Friday, June 19, 2009

Back on the Blog Chain: Research

I'm up again in our writing blog chain. This time, Kat chose the topic: How do you do research for your settings, your story and your characters' quirks? What interesting tidbits about yourself and the world you live in have you learned along the way?

Anne posted before me, and Archy will follow me.

We've had people in the chain discuss how much research they do. I'm a person who believes in research. Even though I write in a genre where you can "make everything up," I find putting real-world research and details into the story and setting makes it more multifaceted and realistic. (Sorry, Elana.)

When I started writing the first book in the Season Lords series, Google wasn't around yet. (gasp!) I researched my setting (based on Victorian England) the old-fashioned way: I checked out books from the library on my subject, read them, and took copious notes. (Why, yes, I did walk uphill in the snow both ways to the library too.) I also took the opportunity to tour Victorian-era houses when I had the opportunity. (There's actually one called the Tallman House in the town where my parents live. Lincoln slept there one night; we got to see the bed that he used.) I kept a book called What Jane Austen Ate and Charles Dickens Knew: From Fox Hunting to Whist-The Facts of Daily Life in Nineteenth-Century England by my side when I wrote to look up the odd fact I needed. Even now, as I read non-fiction books and magazines, I make mental notes when I find some interesting fact I can use for world-building.

These days, of course, I tend to use the Internet for most of my research. I have less time to go to the library and read books, but the Internet is almost always available when I'm writing. I normally start with Google. Sometimes this will lead me to Wikipedia. I don't completely trust Wikipedia, but I haven't found anything blatantly false on there yet. I also look for other sites that might be useful. For instance, in my current project, my characters are taking a train from Denver to Chicago in 1980. I've spent a lot of time figuring out the route they took, schedule, ticket price, and accommodations on the train, even though the train ride will only take a few scenes. I came across a great site about the California Zephyr, a train that ran from San Francisco to Chicago. In its heyday, the Zephyr was famous, offering premier service and hostesses known as "Zephyrettes" to assist the passengers in any way possible. Alas, that era ended before Paul and his friends get to ride the train, but they do use the same track and even some of the same cars. I wound up using Amtrak's current schedule and pricing as a guide.

Social networks can also help with research. I happened to mention on my Facebook status that I was researching this particular subject, and a friend saw it and sent me an article on the Zephyr (she got it from someone she knew who was interested in trains). This is a great way to solicit help from other people if you're too shy (like me) to approach them directly.

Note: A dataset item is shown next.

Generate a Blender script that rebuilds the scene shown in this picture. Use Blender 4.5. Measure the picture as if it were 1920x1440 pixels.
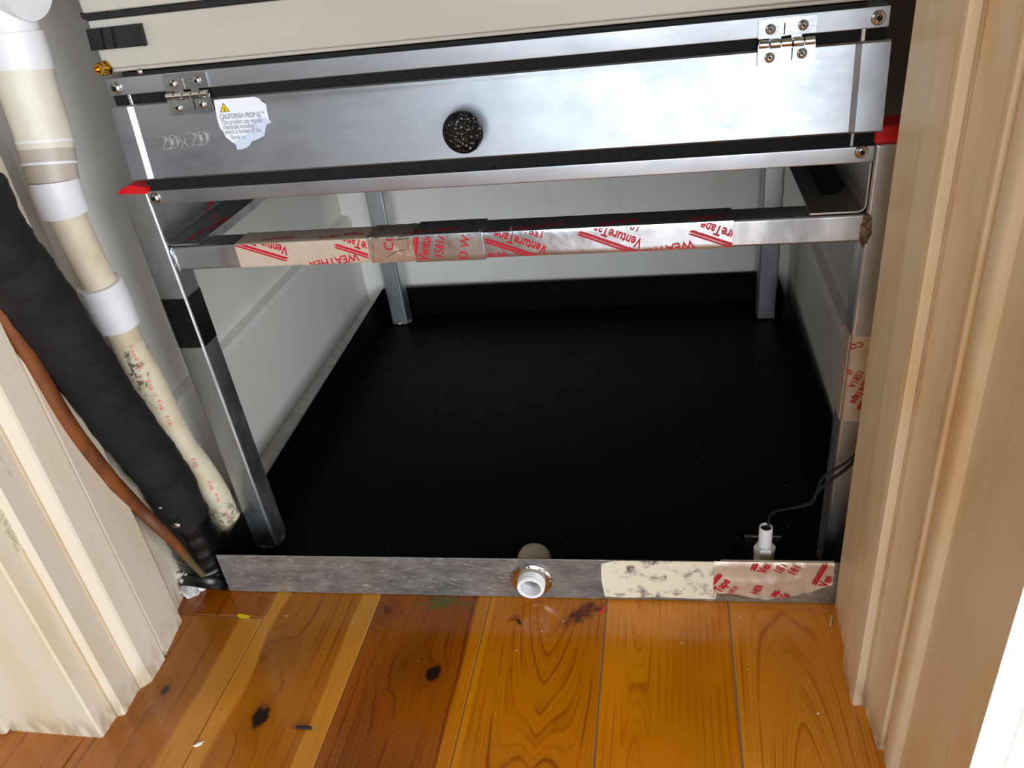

It's interesting that Kat asked us about researching character quirks. I don't think I've consciously researched character traits, unless it's an illness like manic-depression. Character quirks tend to reveal themselves over time as I work with my characters. For instance, Paul's best friend goes by Scott, but that's actually his middle name. His first name is Oliver, after his mother Olivia; Paul started calling him Scott when he was too young to say "Oliver," and it stuck. I've always known that Yvonne likes flowers, but she told me on this draft that she'd rather study botany than

Kat asked us to share interesting tidbits from our research. I've already discussed the trains, so let's see what else I can come up with. For my current project, I've researched theater layouts, poisons, space ships and space elevators, and scene orders in Hamlet.

That's all for now. Come back soon for another Blog Chain topic!


Anonymous said...

I loved the whole I-walked-in-the-snow-to-get-to-the library thing - cracked me up. SOunds like you are a good surprise, right!

Michelle McLean said...

I have no memory of a time before Google...I think I've blocked it out :D No, actually, I really enjoy doing the book thing for research when I can. I like to hit the library sales and stock up on any books that look promising. I have a whole separate bookshelf for my research books :)

Kate Karyus Quinn said...

OMG the very little research that I do would be in the negatives if it wasn't for the Internet. I love the information you found out about the Zephyr train - that is cool stuff!

Carolyn Kaufman said...

Oh wow, love the idea of using your social network to help you with research!!

ElanaJ said...

I'm not saying research can't or shouldn't be done when writing speculative fiction. I do it, I just don't deliberately pick subjects where I'm forced to research just to write the main plot. Man, you shouldn't apologize to me because you like researching for your spec fic!

I find it interesting that you research the train kind of stuff and I mainly focus on character kind of stuff. People-watching and the like.


Annie Louden said...

I too laughed about the snowy hills.
You are making research sound fun and interesting. Urge to research rising... rising...

Robin of My Two Blessings said...

I use the internet for research quite a bit, but have discovered my world book encyclopedias are a great resource as well. With my first wip, I was buying all kinds of books. Discovered the internet is a lot cheaper. :)

T. Anne said...

This is fun I'm following the chain and enjoying the different research perspectives, thank you!

Kat Harris said...

You're right about the character quirks. Most of them do simply emerge by themselves.